Yes, publishers can add value to manuscripts. Maybe they add 10% of that value, if I’m being generous. Manuscripts that need more than that never get to a publisher in the first place (or they are published as-is because of a celebrity’s profile). Does a 10% increase in value warrant a 100% share of media coverage?
The Authors’ Guild is no better. A mouthpiece for the top 1% of bestselling writers, their advocacy focuses on bookstores and on the largest publishers. Again, the middlemen and the distributors. There is no outrage over these pernicious contract clauses, no horror at the marriage of big publishing and Author Solutions rip-offs, no questioning the lockstep royalty rates or the slow payment processes. If the guild really was for authors, you would see them praising Amazon for changing the lives of so many writers and for growing the pool of readers. You get the exact opposite.

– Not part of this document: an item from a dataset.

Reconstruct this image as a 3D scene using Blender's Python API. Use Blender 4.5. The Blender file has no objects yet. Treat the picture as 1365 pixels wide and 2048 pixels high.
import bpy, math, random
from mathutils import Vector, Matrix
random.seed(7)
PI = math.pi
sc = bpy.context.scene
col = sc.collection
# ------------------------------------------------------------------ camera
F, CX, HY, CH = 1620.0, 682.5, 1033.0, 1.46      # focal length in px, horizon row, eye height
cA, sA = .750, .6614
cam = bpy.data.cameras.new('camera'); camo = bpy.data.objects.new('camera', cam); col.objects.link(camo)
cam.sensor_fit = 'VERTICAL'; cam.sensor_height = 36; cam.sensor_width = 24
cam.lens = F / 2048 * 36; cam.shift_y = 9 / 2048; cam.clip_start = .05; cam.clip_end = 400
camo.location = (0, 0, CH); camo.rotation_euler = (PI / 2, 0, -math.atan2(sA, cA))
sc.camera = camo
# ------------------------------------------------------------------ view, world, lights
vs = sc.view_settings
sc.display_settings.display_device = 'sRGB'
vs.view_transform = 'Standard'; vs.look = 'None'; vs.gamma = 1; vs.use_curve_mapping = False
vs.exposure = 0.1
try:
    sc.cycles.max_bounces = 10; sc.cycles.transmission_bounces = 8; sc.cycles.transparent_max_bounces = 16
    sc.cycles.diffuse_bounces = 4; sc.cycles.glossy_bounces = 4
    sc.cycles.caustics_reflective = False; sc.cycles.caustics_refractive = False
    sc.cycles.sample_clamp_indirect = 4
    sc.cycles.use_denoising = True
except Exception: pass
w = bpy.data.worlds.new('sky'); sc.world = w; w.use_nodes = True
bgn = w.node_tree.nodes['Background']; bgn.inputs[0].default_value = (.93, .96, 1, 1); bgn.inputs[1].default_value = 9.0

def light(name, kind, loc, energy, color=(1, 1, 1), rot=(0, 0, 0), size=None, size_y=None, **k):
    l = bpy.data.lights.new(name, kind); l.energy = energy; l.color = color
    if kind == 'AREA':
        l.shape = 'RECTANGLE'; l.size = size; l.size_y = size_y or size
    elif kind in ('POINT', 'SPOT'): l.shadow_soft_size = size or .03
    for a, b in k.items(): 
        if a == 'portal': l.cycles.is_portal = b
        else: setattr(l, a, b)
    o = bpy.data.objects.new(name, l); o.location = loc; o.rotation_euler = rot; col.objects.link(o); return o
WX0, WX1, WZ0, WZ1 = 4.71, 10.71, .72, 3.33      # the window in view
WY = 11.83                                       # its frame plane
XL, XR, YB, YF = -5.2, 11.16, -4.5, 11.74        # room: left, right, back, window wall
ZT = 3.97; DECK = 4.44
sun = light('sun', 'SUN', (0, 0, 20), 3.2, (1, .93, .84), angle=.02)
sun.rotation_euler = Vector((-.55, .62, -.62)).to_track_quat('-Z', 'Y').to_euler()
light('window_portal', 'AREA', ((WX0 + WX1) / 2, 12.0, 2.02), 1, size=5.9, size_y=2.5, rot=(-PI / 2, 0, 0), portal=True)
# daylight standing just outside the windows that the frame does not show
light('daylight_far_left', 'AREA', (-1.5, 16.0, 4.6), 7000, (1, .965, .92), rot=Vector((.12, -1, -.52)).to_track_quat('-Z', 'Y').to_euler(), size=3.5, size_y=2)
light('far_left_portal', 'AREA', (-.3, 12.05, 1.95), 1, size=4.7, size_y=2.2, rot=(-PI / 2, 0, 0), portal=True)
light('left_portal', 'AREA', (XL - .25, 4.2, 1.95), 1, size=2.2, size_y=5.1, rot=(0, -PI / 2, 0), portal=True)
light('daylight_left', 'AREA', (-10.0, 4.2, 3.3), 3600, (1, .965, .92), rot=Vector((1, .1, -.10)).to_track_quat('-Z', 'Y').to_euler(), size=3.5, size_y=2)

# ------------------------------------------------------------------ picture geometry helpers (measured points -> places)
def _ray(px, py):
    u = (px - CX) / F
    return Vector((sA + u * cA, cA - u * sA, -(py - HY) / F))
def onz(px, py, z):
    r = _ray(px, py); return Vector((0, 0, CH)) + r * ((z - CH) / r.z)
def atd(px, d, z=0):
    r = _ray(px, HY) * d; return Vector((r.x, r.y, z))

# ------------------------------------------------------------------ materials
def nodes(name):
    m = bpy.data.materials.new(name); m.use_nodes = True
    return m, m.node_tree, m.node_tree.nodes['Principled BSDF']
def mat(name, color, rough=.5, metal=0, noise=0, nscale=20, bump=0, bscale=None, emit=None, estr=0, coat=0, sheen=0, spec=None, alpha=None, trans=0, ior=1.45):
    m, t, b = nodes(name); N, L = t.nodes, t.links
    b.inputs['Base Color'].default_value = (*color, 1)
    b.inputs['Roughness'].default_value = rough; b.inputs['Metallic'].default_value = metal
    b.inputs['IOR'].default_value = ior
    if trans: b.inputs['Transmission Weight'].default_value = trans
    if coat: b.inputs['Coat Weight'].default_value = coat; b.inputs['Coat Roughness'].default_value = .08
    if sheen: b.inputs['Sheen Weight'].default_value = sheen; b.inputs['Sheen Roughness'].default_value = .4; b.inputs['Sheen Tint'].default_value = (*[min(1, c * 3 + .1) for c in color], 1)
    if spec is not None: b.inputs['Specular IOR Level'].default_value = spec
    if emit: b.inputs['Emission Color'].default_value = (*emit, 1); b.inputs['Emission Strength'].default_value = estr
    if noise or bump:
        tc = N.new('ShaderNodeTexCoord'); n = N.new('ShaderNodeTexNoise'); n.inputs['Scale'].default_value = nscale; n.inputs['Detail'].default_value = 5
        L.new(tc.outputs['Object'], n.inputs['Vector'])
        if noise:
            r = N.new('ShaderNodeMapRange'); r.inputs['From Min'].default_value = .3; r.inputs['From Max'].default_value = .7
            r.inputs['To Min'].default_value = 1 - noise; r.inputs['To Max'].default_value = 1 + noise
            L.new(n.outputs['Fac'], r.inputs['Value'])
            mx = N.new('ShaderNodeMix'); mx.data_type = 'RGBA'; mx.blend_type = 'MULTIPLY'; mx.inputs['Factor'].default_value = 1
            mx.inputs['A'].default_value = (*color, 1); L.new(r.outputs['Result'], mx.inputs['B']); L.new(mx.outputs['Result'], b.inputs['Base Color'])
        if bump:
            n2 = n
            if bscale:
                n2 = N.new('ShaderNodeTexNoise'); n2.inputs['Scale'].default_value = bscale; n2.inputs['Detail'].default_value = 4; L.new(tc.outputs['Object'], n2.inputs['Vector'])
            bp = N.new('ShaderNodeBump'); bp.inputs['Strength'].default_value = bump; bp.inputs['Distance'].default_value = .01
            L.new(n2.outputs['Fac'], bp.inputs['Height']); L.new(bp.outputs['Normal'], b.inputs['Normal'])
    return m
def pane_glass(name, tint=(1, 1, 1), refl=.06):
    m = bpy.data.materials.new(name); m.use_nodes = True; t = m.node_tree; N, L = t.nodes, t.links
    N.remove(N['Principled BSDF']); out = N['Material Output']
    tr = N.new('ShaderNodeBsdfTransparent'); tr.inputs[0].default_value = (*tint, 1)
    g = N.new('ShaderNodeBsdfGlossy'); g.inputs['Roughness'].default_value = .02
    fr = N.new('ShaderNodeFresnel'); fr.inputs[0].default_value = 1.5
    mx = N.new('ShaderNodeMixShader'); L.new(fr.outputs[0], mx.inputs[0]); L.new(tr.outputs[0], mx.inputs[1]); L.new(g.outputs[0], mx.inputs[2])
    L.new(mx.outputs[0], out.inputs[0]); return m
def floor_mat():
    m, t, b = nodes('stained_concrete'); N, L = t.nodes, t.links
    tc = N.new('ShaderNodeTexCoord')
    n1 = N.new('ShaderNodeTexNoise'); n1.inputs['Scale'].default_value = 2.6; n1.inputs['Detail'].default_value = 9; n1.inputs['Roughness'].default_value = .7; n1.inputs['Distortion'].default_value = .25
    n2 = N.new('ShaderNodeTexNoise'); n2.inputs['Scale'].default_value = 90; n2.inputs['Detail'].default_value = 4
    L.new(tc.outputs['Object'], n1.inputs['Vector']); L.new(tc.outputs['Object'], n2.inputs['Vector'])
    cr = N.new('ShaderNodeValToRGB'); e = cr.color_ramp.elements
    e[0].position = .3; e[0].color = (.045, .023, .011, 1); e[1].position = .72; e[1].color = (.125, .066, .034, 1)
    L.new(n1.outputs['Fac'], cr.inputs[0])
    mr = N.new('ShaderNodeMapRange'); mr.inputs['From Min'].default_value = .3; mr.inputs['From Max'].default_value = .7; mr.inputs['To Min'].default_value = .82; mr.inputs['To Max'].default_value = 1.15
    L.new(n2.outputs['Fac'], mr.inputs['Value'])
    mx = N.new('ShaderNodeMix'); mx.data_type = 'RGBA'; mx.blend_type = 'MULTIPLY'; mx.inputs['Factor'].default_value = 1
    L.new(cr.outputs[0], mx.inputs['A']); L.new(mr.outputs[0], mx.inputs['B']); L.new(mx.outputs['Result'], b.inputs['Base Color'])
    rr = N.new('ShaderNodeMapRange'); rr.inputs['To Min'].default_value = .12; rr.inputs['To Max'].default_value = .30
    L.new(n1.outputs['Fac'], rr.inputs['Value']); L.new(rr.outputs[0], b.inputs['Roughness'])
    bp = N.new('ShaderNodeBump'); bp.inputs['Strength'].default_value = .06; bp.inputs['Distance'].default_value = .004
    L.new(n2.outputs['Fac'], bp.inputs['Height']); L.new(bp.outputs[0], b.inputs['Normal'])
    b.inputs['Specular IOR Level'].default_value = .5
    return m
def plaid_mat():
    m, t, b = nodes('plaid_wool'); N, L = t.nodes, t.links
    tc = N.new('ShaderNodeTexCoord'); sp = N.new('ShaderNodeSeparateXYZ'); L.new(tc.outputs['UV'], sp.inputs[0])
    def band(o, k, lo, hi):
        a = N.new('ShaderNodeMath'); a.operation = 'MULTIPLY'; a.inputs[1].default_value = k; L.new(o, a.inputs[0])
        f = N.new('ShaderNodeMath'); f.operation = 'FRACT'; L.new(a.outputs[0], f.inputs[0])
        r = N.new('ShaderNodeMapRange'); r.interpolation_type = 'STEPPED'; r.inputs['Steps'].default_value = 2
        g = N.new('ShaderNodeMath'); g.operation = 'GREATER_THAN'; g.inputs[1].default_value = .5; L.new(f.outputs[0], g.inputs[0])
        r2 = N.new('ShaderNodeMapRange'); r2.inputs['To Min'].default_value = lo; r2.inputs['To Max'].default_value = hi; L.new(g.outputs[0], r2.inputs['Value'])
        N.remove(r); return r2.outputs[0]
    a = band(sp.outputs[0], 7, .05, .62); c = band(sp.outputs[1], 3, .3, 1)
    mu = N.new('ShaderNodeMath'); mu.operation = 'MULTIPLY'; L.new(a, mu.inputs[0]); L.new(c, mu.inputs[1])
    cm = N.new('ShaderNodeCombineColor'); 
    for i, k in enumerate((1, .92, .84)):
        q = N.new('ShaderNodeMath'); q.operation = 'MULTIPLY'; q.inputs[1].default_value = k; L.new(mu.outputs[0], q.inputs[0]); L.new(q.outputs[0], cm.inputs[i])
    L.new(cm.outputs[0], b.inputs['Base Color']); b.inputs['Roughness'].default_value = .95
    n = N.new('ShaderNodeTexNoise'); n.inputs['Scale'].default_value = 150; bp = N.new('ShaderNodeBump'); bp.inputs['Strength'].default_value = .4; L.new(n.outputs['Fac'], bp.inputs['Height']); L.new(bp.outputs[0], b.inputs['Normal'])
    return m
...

Middlemen should not be our concern, expect in how they facilitate the union between artists and the purveyors of that art. Those who work to bring these two parties together deserve all of our respect and praise. Those who stand between them deserve our condemnation until they improve. Until and even when that happens, they should only get a small percentage of the coverage. What we should be reporting on is the health of reading around the world and how to increase participation in this pastime that we love. We should be covering the job market for writers and all the new opportunities cropping up. Once you notice what they do cover, you’ll notice that almost no one is doing any of this reporting. And that’s a damn shame.